-------- Material

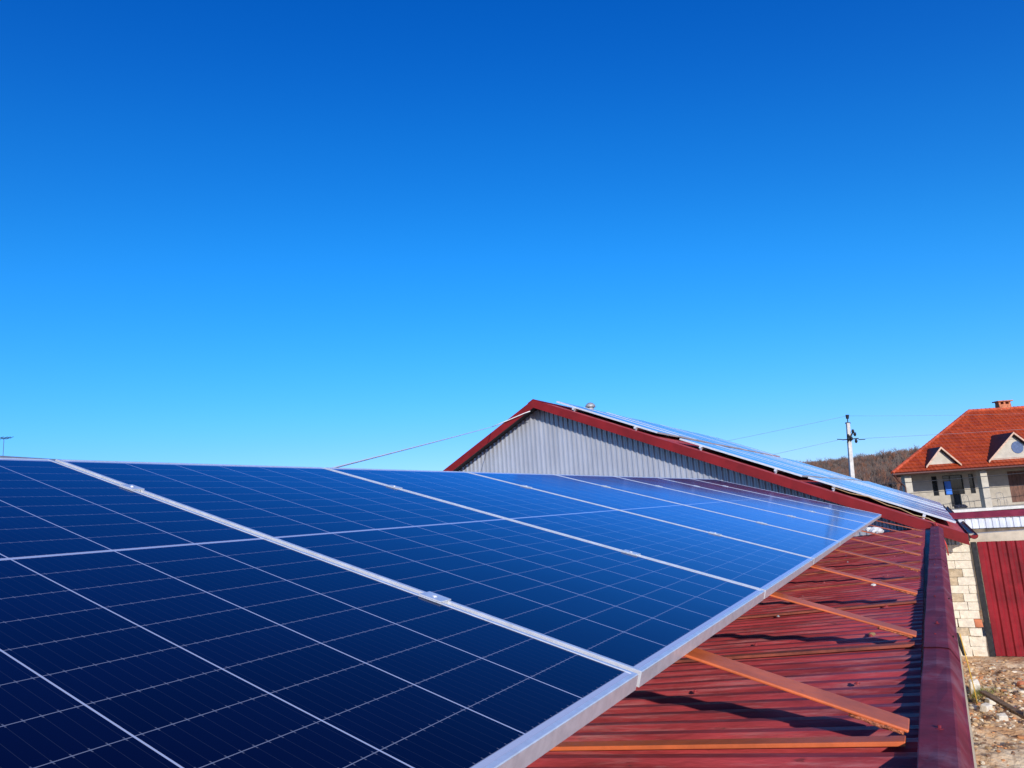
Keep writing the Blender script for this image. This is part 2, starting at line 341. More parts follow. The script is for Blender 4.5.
# ------------------------------------------------------------------ shed with the red roof
TH = R(16.5); cT, sT = math.cos(TH), math.sin(TH)
def roofz(x, y=.5): return -.861 + .10 * (x - 2.5) - .0042 * (y - .5)
shed = tag(empty('shed', (0, 2, GZ)), 'low shed under a dark red corrugated roof with a maroon edge cap', 'shed')
Mi = Matrix.Translation((0, -2, -GZ))
def sh(mb, name, mt, **k): return mb.build(name, mt, shed, M=Matrix.Identity(4), **k)
mb = MB(); Y0 = -9.0; Y1 = 11.46; HC = .019
prof = corr(.108, HC, Y1 - Y0, .30, .26, .15)
sheet(mb, prof, lambda s_, h, k: Vector((-3.6 + 6.135 * k, Y0 + s_, roofz(-3.6 + 6.135 * k, Y0 + s_) - HC + h + .0022 * math.sin((Y0 + s_) * 3.1 + k * 9))), 24)
roof = sh(mb, 'roof_sheet', ROOF)
sc = MB()
def wallx(y): return 2.60 + .0118 * y
mb = MB(); mb.hexa([(2.40, Y0, GZ - .3), (wallx(Y0), Y0, GZ - .3), (wallx(11.44), 11.44, GZ - .3), (2.40, 11.44, GZ - .3), (2.40, Y0, -.925), (wallx(Y0), Y0, -.925), (wallx(11.44), 11.44, -.925), (2.40, 11.44, -.925)])
sh(mb, 'long_wall', BLOCKS)
mb = MB(); mb.box(-3.5, -3.3, Y0, 11.44, GZ - .3, roofz(-3.5) - .05); sh(mb, 'rear_wall', BLOCKS)
mb = MB(); mb.prism([(-3.3, Y0, GZ - .3), (2.4, Y0, GZ - .3), (2.4, Y0, roofz(2.4) - .05), (-3.3, Y0, roofz(-3.3) - .05)], (0, .2, 0)); sh(mb, 'end_wall', BLOCKS)
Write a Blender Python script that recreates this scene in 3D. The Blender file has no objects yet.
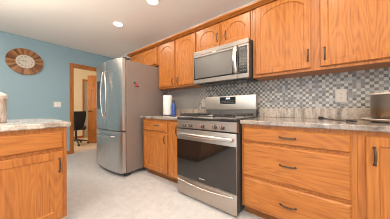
import bpy, bmesh, math, random
from mathutils import Vector, Matrix
random.seed(7)
S = bpy.context.scene
COL = S.collection
PI = math.pi

# ------------------------------------------------------------------ camera
def make_camera():
    yaw, pit, rol = math.radians(37.668), math.radians(0.339), math.radians(-0.332)
    fwd0 = Vector((-math.sin(yaw), math.cos(yaw), 0)); right0 = Vector((math.cos(yaw), math.sin(yaw), 0)); up0 = Vector((0, 0, 1))
    fwd = fwd0 * math.cos(pit) + up0 * math.sin(pit)
    upp = -fwd0 * math.sin(pit) + up0 * math.cos(pit)
    right = right0 * math.cos(rol) + upp * math.sin(rol)
    up = -right0 * math.sin(rol) + upp * math.cos(rol)
    cd = bpy.data.cameras.new('camera'); cam = bpy.data.objects.new('camera', cd); COL.objects.link(cam)
    m = Matrix((( right.x, up.x, -fwd.x, 0), (right.y, up.y, -fwd.y, 0), (right.z, up.z, -fwd.z, 1.0253), (0, 0, 0, 1)))
    cam.matrix_world = m
    cd.sensor_fit = 'HORIZONTAL'; cd.sensor_width = 36; cd.lens = 155.99 / 390 * 36
    cd.shift_y = -1.983 / 390; cd.clip_start = 0.02
    S.camera = cam
make_camera()
S.view_settings.view_transform = 'Standard'; S.view_settings.look = 'None'
S.view_settings.gamma = 1; S.view_settings.use_curve_mapping = False
S.view_settings.exposure = -0.11

# ------------------------------------------------------------------ world and daylight
W = bpy.data.worlds.new('world'); S.world = W; W.use_nodes = True
bg = W.node_tree.nodes['Background']; bg.inputs[0].default_value = (0.75, 0.87, 1.0, 1); bg.inputs[1].default_value = 1.3
S.cycles.max_bounces = 10; S.cycles.diffuse_bounces = 6; S.cycles.glossy_bounces = 5
S.cycles.sample_clamp_indirect = 6; S.cycles.use_denoising = True; S.cycles.filter_width = 1.0
def area(name, loc, rot, sx, sy, power, col):
    d = bpy.data.lights.new(name, 'AREA'); d.shape = 'RECTANGLE'; d.size = sx; d.size_y = sy; d.energy = power; d.color = col
    o = bpy.data.objects.new(name, d); COL.objects.link(o); o.location = loc; o.rotation_euler = rot
    return o
area('added_daylight', (-0.35, -2.45, 1.25), (math.radians(90), 0, 0), 2.3, 1.9, 21, (0.86, 0.93, 1.0))          # area light added in the unseen patio window, towards +y
area('added_daylight', (1.92, -0.3, 1.55), (math.radians(90), 0, math.radians(90)), 1.5, 1.1, 17, (0.86, 0.93, 1.0))  # area light added at the out-of-view right wall window, towards -x
area('added_daylight', (-5.9, -0.55, 1.5), (math.radians(90), 0, 0), 1.2, 1.2, 42, (1.0, 0.92, 0.80))                # fill light added before the study's solid, windowless wall, towards +y
LIGHT_W = 6.5
ADDED_PENDANT_W = 190.0
LIGHT_C = (1.0, 0.865, 0.72)

# ------------------------------------------------------------------ node helpers / materials
def srgb(r, g, b):
    f = lambda c: (c / 255 / 12.92) if c / 255 <= 0.04045 else ((c / 255 + 0.055) / 1.055) ** 2.4
    return (f(r), f(g), f(b), 1)
def mat(name, col, rough=0.5, metal=0.0, spec=0.5, **kw):
    m = bpy.data.materials.new(name); m.use_nodes = True
    b = m.node_tree.nodes['Principled BSDF']
    b.inputs['Base Color'].default_value = col; b.inputs['Roughness'].default_value = rough
    b.inputs['Metallic'].default_value = metal; b.inputs['Specular IOR Level'].default_value = spec
    for k, v in kw.items(): b.inputs[k.replace('_', ' ')].default_value = v
    return m
class N:
    def __init__(s, m): s.t = m.node_tree; s.b = s.t.nodes['Principled BSDF']
    def new(s, typ, **kw):
        n = s.t.nodes.new(typ)
        for k, v in kw.items(): setattr(n, k, v)
        return n
    def ln(s, a, b): s.t.links.new(a, b)
    def math(s, op, a, b=None):
        n = s.new('ShaderNodeMath', operation=op)
        for i, v in enumerate((a, b)):
            if v is None: continue
            if hasattr(v, 'links'): s.ln(v, n.inputs[i])
            else: n.inputs[i].default_value = v
        return n.outputs[0]
    def coords(s, scale, rnd=False, rot=(0, 0, 0)):
        tc = s.new('ShaderNodeTexCoord'); mp = s.new('ShaderNodeMapping')
        mp.inputs['Scale'].default_value = scale; mp.inputs['Rotation'].default_value = rot
        s.ln(tc.outputs['Object'], mp.inputs['Vector'])
        if rnd:
            oi = s.new('ShaderNodeObjectInfo'); mu = s.math('MULTIPLY', oi.outputs['Random'], 37.0)
            cx = s.new('ShaderNodeCombineXYZ'); [s.ln(mu, cx.inputs[i]) for i in range(3)]
            s.ln(cx.outputs[0], mp.inputs['Location'])
        return mp.outputs[0]
    def noise(s, vec, scale, detail=3, rough=0.5, dist=0.0):
        n = s.new('ShaderNodeTexNoise'); n.inputs['Scale'].default_value = scale; n.inputs['Detail'].default_value = detail
        n.inputs['Roughness'].default_value = rough; n.inputs['Distortion'].default_value = dist; s.ln(vec, n.inputs['Vector'])
        return n.outputs['Fac']
    def ramp(s, fac, stops, interp='LINEAR'):
        r = s.new('ShaderNodeValToRGB'); r.color_ramp.interpolation = interp
        e = r.color_ramp.elements
        while len(e) < len(stops): e.new(0.5)
        for i, (p, c) in enumerate(stops): e[i].position = p; e[i].color = c
        s.ln(fac, r.inputs[0]); return r.outputs[0]
    def mix(s, fac, a, b, mode='MIX'):
        n = s.new('ShaderNodeMix', data_type='RGBA', blend_type=mode)
        for i, v in ((0, fac), (6, a), (7, b)):
            if hasattr(v, 'links'): s.ln(v, n.inputs[i])
            else: n.inputs[i].default_value = v
        return n.outputs[2]
    def bump(s, h, strength=0.2, dist=0.01):
        n = s.new('ShaderNodeBump'); n.inputs['Strength'].default_value = strength; n.inputs['Distance'].default_value = dist
        s.ln(h, n.inputs['Height']); s.ln(n.outputs[0], s.b.inputs['Normal'])

def oak(name, axis, c=1.0):
    """golden oak; grain runs along axis (0 x, 1 y, 2 z)"""
    m = mat(name, (1, 1, 1, 1), 0.36, spec=0.45); n = N(m)
    big = [5.0] * 3; big[axis] = 0.75; fine = [90.0] * 3; fine[axis] = 3.0
    v1 = n.coords(big, True); v2 = n.coords(fine, True)
    w = n.noise(v1, 1.0, 2, 0.45, 0.25)
    rings = n.math('FRACT', n.math('MULTIPLY', w, 20.0))
    tri = n.math('ABSOLUTE', n.math('SUBTRACT', rings, 0.5))       # 0..0.5
    f = n.noise(v2, 1.0, 3, 0.6)
    k = n.math('ADD', n.math('MULTIPLY', tri, 0.38), n.math('MULTIPLY', f, 0.72))
    col = n.ramp(k, [(0.24, (0.29 * c, 0.085 * c, 0.014 * c, 1)), (0.42, (0.415 * c, 0.140 * c, 0.025 * c, 1)), (0.64, (0.49 * c, 0.183 * c, 0.036 * c, 1))])
    n.ln(col, n.b.inputs['Base Color']); n.bump(f, 0.05, 0.002)
    return m
OZ, OX, OY = oak('oak_upright', 2), oak('oak_along_wall', 0), oak('oak_along_island', 1)
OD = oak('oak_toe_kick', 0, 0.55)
def wall_paint(name, c):
    m = mat(name, c, 0.6, spec=0.3); n = N(m); n.bump(n.noise(n.coords((1, 1, 1)), 130, 2), 0.06, 0.002); return m
BLUE = wall_paint('blue_wall_paint', (0.295, 0.435, 0.515, 1))
CREAM = wall_paint('cream_wall_paint', (0.84, 0.75, 0.58, 1))
CEIL = wall_paint('ceiling_paint', (0.86, 0.83, 0.80, 1))
def floor_mat():
    m = mat('floor_vinyl', (1, 1, 1, 1), 0.42, spec=0.4); n = N(m); v = n.coords((1, 1, 1))
    a = n.noise(v, 11, 6, 0.7, 0.4); b = n.noise(v, 60, 3, 0.6)
    k = n.math('ADD', n.math('MULTIPLY', a, 0.7), n.math('MULTIPLY', b, 0.3))
    c = n.ramp(k, [(0.34, (0.50, 0.495, 0.50, 1)), (0.5, (0.575, 0.57, 0.575, 1)), (0.66, (0.64, 0.635, 0.64, 1))])
    n.ln(c, n.b.inputs['Base Color']); n.bump(b, 0.05, 0.002); return m
FLOOR = floor_mat()
def carpet_mat():
    m = mat('beige_carpet', (1, 1, 1, 1), 0.95, spec=0.1); n = N(m); f = n.noise(n.coords((1, 1, 1)), 90, 3, 0.7)
    n.ln(n.ramp(f, [(0.3, (0.50, 0.38, 0.27, 1)), (0.7, (0.74, 0.60, 0.46, 1))]), n.b.inputs['Base Color']); n.bump(f, 0.4, 0.01); return m
CARPET = carpet_mat()
def granite(name, light, mid, dark, streak):
    m = mat(name, (1, 1, 1, 1), 0.12, spec=0.5); n = N(m)
    v = n.coords(streak, rot=(0, 0, 0.5)); a = n.noise(v, 4.0, 5, 0.62, 1.6); v2 = n.coords((1, 1, 1)); b = n.noise(v2, 70, 4, 0.7)
    c1 = n.ramp(a, [(0.33, dark), (0.45, mid), (0.56, light), (0.75, mid)])
    c2 = n.ramp(b, [(0.36, (0.35, 0.28, 0.24, 1)), (0.48, (1, 1, 1, 1))])
    n.ln(n.mix(0.55, c1, c2, 'MULTIPLY'), n.b.inputs['Base Color']); return m
GRAN = granite('beige_granite', (0.37, 0.315, 0.275, 1), (0.27, 0.225, 0.19, 1), (0.13, 0.10, 0.085, 1), (1.0, 1.0, 1.0))
GRANS = granite('beige_granite_upstand', (0.60, 0.51, 0.41, 1), (0.40, 0.32, 0.25, 1), (0.15, 0.11, 0.085, 1), (2.6, 2.6, 0.5))
GRANI = granite('white_veined_granite', (0.70, 0.67, 0.62, 1), (0.54, 0.48, 0.42, 1), (0.24, 0.19, 0.15, 1), (2.2, 1.3, 1.0))
def mosaic():
    m = mat('glass_stone_mosaic', (1, 1, 1, 1), 0.22, spec=0.5); n = N(m)
    tc = n.new('ShaderNodeTexCoord'); sp = n.new('ShaderNodeSeparateXYZ'); n.ln(tc.outputs['Object'], sp.inputs[0])
    C = 0.028
    X = n.math('DIVIDE', sp.outputs[0], C); Z = n.math('DIVIDE', sp.outputs[2], C)
    fx, fz = n.math('FLOOR', X), n.math('FLOOR', Z)
    par = n.math('ABSOLUTE', n.math('MODULO', n.math('ADD', fx, fz), 2.0))
    cx = n.new('ShaderNodeCombineXYZ'); n.ln(fx, cx.inputs[0]); n.ln(fz, cx.inputs[1])
    wn = n.new('ShaderNodeTexWhiteNoise', noise_dimensions='2D'); n.ln(cx.outputs[0], wn.inputs['Vector']); r = wn.outputs['Value']
    light = n.ramp(r, [(0.0, (0.50, 0.47, 0.42, 1)), (0.45, (0.57, 0.54, 0.49, 1)), (0.70, (0.37, 0.37, 0.36, 1)), (0.86, (0.24, 0.22, 0.21, 1))], 'CONSTANT')
    dark = n.ramp(r, [(0.0, (0.17, 0.17, 0.17, 1)), (0.28, (0.21, 0.175, 0.15, 1)), (0.52, (0.26, 0.255, 0.24, 1)), (0.78, (0.145, 0.14, 0.135, 1)), (0.93, (0.44, 0.43, 0.41, 1))], 'CONSTANT')
    t = n.mix(par, light, dark)
    gx = n.math('ABSOLUTE', n.math('SUBTRACT', n.math('FRACT', X), 0.5)); gz = n.math('ABSOLUTE', n.math('SUBTRACT', n.math('FRACT', Z), 0.5))
    g = n.math('GREATER_THAN', n.math('MAXIMUM', gx, gz), 0.455)
    n.ln(n.mix(g, t, (0.33, 0.31, 0.29, 1)), n.b.inputs['Base Color'])
    n.bump(n.math('SUBTRACT', 1.0, g), 0.3, 0.003); return m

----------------

Instructions for the task - Out of the records above, set down only the lines from the one that contains "Write a Blender" through the one that contains "PI = math.pi", unchanged and without the pictures.

Task solution -
Write a Blender Python script that recreates this scene in 3D. The Blender file has no objects yet.
import bpy, bmesh, math, random
from mathutils import Vector, Matrix
random.seed(7)
S = bpy.context.scene
COL = S.collection
PI = math.pi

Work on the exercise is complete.